As a Spike fanboy, it’s nice to see him and Angel finally working together towards a common goal. Their dynamic, whether as enemies or squabbling allies, has always been awesome and one of my many regrets is that we didn’t get to see more of that. Stupid WB….
Knox being a creep isn’t much of a surprise… if anything it’s surprising they waited this long to show his true colors.

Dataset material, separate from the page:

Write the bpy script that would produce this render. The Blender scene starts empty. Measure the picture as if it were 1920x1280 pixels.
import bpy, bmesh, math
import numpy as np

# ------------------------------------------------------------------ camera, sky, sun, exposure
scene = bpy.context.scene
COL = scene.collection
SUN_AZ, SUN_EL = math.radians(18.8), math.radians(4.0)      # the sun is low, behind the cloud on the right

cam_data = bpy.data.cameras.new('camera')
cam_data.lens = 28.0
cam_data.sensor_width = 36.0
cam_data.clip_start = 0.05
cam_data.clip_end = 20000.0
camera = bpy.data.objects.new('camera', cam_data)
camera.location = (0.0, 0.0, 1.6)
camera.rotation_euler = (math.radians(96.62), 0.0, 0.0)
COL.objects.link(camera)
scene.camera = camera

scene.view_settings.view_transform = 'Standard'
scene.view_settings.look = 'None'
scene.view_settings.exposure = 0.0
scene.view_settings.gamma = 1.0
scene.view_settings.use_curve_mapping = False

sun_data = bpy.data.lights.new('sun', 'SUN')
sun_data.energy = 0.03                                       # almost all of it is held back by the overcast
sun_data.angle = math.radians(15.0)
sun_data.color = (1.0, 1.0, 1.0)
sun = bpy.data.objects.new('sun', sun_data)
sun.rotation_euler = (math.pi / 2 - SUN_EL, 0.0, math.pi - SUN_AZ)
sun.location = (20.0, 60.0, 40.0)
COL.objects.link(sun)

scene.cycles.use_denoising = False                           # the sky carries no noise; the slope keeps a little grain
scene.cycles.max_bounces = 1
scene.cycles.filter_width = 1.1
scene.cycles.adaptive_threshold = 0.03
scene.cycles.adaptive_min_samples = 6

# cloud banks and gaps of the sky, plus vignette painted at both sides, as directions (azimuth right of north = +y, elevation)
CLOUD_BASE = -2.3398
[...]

If I have one problem with the ep, and it’s not a dealbreaker, it’s that some of Fred’s ‘dying’ dialogue is a little hackneyed. “Why can’t I stay”, though, is still heart shattering all these years later.
.
9


GRR!!! ARGH!!!

The 411: This was a great episode, even though I hated that they killed off the character of “Freddie.” I guess it was a necessary step in the progression of the story that Joss Whedon was telling as the series was coming to a close. The end of the episode featured the birth of Illyria, leaving us viewers wondering where the story will take us next.